# STORED RECORDS start

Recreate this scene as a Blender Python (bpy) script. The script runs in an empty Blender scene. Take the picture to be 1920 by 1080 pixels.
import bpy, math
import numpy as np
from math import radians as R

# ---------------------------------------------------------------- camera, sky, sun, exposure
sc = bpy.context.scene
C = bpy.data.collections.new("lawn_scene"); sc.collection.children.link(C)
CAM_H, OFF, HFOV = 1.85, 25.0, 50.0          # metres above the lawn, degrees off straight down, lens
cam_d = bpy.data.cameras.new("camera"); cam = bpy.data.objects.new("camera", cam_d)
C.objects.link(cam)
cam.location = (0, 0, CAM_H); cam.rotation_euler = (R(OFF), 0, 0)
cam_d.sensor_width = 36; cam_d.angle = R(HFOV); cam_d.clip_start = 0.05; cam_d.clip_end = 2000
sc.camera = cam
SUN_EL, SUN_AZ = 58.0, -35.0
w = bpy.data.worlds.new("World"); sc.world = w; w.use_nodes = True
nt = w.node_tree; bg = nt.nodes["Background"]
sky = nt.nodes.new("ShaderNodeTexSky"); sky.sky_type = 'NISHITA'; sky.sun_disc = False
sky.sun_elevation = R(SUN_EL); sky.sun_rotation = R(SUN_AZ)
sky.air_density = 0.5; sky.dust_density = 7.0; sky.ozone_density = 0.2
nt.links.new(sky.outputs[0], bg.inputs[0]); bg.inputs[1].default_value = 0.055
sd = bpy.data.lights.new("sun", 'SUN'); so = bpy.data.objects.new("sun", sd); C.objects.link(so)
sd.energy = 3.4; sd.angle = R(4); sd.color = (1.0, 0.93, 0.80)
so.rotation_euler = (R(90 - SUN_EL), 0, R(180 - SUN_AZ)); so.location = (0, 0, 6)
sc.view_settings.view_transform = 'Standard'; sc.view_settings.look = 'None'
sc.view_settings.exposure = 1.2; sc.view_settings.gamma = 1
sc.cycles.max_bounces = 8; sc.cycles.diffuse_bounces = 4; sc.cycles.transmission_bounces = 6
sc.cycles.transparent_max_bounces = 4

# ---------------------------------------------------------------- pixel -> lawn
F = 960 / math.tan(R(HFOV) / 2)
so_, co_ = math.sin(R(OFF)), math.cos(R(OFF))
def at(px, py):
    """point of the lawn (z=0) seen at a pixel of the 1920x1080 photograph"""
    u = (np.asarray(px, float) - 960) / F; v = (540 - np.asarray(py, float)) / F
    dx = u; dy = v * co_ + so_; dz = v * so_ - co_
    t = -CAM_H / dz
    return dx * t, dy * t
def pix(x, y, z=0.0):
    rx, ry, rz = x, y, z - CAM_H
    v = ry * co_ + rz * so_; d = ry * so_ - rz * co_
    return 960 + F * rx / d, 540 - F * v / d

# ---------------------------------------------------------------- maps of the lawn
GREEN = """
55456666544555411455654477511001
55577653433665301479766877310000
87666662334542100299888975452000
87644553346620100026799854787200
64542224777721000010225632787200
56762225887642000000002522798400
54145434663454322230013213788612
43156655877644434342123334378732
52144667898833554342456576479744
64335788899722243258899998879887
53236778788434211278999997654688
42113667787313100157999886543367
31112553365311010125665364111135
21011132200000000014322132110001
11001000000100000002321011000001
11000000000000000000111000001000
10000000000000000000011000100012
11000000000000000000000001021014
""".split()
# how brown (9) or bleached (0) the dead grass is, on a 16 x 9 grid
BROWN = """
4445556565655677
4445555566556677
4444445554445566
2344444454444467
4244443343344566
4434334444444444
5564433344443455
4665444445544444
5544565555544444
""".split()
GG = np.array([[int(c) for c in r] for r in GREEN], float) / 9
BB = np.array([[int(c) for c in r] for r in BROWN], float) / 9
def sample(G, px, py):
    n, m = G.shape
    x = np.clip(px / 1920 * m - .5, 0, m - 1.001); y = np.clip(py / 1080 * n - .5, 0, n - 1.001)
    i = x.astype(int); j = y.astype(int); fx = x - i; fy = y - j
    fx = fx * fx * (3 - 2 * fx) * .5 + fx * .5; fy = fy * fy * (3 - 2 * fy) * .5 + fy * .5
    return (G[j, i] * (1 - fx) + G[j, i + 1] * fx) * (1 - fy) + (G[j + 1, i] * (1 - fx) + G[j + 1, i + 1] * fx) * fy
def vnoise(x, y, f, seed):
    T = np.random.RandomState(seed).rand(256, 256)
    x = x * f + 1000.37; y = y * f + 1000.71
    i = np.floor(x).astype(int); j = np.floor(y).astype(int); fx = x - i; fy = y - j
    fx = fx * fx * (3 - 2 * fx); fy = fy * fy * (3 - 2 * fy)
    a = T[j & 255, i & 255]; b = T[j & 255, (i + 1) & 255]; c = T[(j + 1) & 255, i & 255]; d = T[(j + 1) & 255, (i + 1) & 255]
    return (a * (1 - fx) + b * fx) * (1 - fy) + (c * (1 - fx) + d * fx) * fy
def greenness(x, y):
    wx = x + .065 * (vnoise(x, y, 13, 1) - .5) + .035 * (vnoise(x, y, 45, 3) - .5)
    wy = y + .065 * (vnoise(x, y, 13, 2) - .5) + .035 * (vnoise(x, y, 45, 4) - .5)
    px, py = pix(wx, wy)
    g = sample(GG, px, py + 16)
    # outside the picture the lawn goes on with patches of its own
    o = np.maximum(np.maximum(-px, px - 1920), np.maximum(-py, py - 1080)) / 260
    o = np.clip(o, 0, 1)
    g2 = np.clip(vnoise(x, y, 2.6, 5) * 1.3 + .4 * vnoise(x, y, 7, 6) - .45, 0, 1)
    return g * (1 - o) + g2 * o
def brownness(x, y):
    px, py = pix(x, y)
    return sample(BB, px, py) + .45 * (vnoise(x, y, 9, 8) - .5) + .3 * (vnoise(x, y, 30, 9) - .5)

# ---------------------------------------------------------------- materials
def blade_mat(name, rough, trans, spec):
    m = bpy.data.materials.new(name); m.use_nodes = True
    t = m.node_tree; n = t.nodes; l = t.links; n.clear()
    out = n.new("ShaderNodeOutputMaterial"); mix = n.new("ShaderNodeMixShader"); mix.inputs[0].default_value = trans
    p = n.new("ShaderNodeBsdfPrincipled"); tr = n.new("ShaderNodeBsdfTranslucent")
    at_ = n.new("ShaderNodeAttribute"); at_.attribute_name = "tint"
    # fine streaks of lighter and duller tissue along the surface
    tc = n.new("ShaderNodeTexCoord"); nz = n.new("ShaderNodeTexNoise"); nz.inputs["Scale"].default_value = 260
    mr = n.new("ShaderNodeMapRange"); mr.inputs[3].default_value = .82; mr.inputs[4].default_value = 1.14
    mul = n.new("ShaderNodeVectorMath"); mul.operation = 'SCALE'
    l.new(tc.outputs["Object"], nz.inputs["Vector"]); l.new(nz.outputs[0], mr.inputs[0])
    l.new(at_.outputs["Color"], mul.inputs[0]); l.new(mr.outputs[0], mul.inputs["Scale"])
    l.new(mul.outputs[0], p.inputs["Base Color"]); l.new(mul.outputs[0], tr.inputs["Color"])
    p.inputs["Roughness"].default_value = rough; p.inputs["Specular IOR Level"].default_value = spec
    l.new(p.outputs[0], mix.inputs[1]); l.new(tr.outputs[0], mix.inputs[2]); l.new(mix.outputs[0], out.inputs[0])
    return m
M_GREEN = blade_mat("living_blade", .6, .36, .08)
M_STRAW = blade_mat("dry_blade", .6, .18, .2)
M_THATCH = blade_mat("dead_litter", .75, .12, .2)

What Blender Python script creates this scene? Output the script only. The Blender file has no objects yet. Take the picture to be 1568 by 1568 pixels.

# STORED RECORDS end

**PROBLEM DETAILS:** Exactly as written, please reproduce the lines from the first line of the data to the line containing "from math import radians as R", inclusive, and nothing else.

**THE COMPLETED TASK:**
Recreate this scene as a Blender Python (bpy) script. The script runs in an empty Blender scene. Take the picture to be 1920 by 1080 pixels.
import bpy, math
import numpy as np
from math import radians as R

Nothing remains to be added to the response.